■ **What to do**
Copy every line of the material below word for word.

■ **Provided data**
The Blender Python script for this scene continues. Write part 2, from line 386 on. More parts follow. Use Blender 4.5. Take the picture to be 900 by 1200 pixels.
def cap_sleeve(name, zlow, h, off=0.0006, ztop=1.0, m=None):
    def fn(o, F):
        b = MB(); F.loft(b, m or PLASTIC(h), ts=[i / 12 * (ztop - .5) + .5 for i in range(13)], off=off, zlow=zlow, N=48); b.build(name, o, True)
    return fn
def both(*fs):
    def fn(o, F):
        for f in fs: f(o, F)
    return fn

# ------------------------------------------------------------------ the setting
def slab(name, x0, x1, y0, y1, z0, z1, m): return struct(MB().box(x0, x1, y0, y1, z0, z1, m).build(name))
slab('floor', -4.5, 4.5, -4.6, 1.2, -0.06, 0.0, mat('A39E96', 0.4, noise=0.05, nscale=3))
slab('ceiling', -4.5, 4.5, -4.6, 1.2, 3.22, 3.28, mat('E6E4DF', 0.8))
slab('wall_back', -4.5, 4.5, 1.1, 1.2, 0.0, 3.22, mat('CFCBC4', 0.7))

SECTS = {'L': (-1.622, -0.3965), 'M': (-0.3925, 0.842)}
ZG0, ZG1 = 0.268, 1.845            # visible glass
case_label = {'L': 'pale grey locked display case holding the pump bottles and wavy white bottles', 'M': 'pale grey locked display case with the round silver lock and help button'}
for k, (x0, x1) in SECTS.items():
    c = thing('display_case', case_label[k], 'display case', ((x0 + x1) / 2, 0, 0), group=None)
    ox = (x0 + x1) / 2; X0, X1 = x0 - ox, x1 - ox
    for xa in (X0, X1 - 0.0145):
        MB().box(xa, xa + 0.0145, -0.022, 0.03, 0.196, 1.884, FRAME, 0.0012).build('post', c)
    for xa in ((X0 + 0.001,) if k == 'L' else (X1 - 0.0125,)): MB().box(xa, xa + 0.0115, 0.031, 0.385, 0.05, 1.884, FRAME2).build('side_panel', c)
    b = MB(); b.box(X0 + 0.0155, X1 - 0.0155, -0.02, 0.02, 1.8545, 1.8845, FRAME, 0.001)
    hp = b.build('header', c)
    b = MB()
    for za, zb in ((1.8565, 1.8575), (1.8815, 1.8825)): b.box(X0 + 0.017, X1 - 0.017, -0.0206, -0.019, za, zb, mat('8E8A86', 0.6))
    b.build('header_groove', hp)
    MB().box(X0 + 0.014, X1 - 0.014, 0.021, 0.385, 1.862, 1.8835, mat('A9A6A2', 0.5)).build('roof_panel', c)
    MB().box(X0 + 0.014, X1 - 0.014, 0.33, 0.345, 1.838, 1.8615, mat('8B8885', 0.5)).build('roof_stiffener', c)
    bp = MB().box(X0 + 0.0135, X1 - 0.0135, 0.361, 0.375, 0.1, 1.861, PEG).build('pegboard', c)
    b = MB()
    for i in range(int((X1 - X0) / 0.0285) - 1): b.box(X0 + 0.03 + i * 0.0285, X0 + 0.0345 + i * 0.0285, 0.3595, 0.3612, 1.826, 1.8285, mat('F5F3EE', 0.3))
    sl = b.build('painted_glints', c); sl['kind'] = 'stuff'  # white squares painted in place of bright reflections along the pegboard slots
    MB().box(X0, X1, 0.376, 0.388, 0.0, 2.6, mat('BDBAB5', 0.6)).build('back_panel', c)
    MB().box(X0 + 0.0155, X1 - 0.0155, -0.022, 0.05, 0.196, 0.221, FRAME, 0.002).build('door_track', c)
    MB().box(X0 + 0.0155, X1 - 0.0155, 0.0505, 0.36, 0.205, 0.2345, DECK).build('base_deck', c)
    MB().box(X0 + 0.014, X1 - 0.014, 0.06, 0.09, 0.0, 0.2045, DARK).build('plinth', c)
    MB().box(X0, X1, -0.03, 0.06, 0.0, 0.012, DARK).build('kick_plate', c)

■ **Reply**
The Blender Python script for this scene continues. Write part 2, from line 386 on. More parts follow. Use Blender 4.5. Take the picture to be 900 by 1200 pixels.
def cap_sleeve(name, zlow, h, off=0.0006, ztop=1.0, m=None):
    def fn(o, F):
        b = MB(); F.loft(b, m or PLASTIC(h), ts=[i / 12 * (ztop - .5) + .5 for i in range(13)], off=off, zlow=zlow, N=48); b.build(name, o, True)
    return fn
def both(*fs):
    def fn(o, F):
        for f in fs: f(o, F)
    return fn

# ------------------------------------------------------------------ the setting
def slab(name, x0, x1, y0, y1, z0, z1, m): return struct(MB().box(x0, x1, y0, y1, z0, z1, m).build(name))
slab('floor', -4.5, 4.5, -4.6, 1.2, -0.06, 0.0, mat('A39E96', 0.4, noise=0.05, nscale=3))
slab('ceiling', -4.5, 4.5, -4.6, 1.2, 3.22, 3.28, mat('E6E4DF', 0.8))
slab('wall_back', -4.5, 4.5, 1.1, 1.2, 0.0, 3.22, mat('CFCBC4', 0.7))

SECTS = {'L': (-1.622, -0.3965), 'M': (-0.3925, 0.842)}
ZG0, ZG1 = 0.268, 1.845            # visible glass
case_label = {'L': 'pale grey locked display case holding the pump bottles and wavy white bottles', 'M': 'pale grey locked display case with the round silver lock and help button'}
for k, (x0, x1) in SECTS.items():
    c = thing('display_case', case_label[k], 'display case', ((x0 + x1) / 2, 0, 0), group=None)
    ox = (x0 + x1) / 2; X0, X1 = x0 - ox, x1 - ox
    for xa in (X0, X1 - 0.0145):
        MB().box(xa, xa + 0.0145, -0.022, 0.03, 0.196, 1.884, FRAME, 0.0012).build('post', c)
    for xa in ((X0 + 0.001,) if k == 'L' else (X1 - 0.0125,)): MB().box(xa, xa + 0.0115, 0.031, 0.385, 0.05, 1.884, FRAME2).build('side_panel', c)
    b = MB(); b.box(X0 + 0.0155, X1 - 0.0155, -0.02, 0.02, 1.8545, 1.8845, FRAME, 0.001)
    hp = b.build('header', c)
    b = MB()
    for za, zb in ((1.8565, 1.8575), (1.8815, 1.8825)): b.box(X0 + 0.017, X1 - 0.017, -0.0206, -0.019, za, zb, mat('8E8A86', 0.6))
    b.build('header_groove', hp)
    MB().box(X0 + 0.014, X1 - 0.014, 0.021, 0.385, 1.862, 1.8835, mat('A9A6A2', 0.5)).build('roof_panel', c)
    MB().box(X0 + 0.014, X1 - 0.014, 0.33, 0.345, 1.838, 1.8615, mat('8B8885', 0.5)).build('roof_stiffener', c)
    bp = MB().box(X0 + 0.0135, X1 - 0.0135, 0.361, 0.375, 0.1, 1.861, PEG).build('pegboard', c)
    b = MB()
    for i in range(int((X1 - X0) / 0.0285) - 1): b.box(X0 + 0.03 + i * 0.0285, X0 + 0.0345 + i * 0.0285, 0.3595, 0.3612, 1.826, 1.8285, mat('F5F3EE', 0.3))
    sl = b.build('painted_glints', c); sl['kind'] = 'stuff'  # white squares painted in place of bright reflections along the pegboard slots
    MB().box(X0, X1, 0.376, 0.388, 0.0, 2.6, mat('BDBAB5', 0.6)).build('back_panel', c)
    MB().box(X0 + 0.0155, X1 - 0.0155, -0.022, 0.05, 0.196, 0.221, FRAME, 0.002).build('door_track', c)
    MB().box(X0 + 0.0155, X1 - 0.0155, 0.0505, 0.36, 0.205, 0.2345, DECK).build('base_deck', c)
    MB().box(X0 + 0.014, X1 - 0.014, 0.06, 0.09, 0.0, 0.2045, DARK).build('plinth', c)
    MB().box(X0, X1, -0.03, 0.06, 0.0, 0.012, DARK).build('kick_plate', c)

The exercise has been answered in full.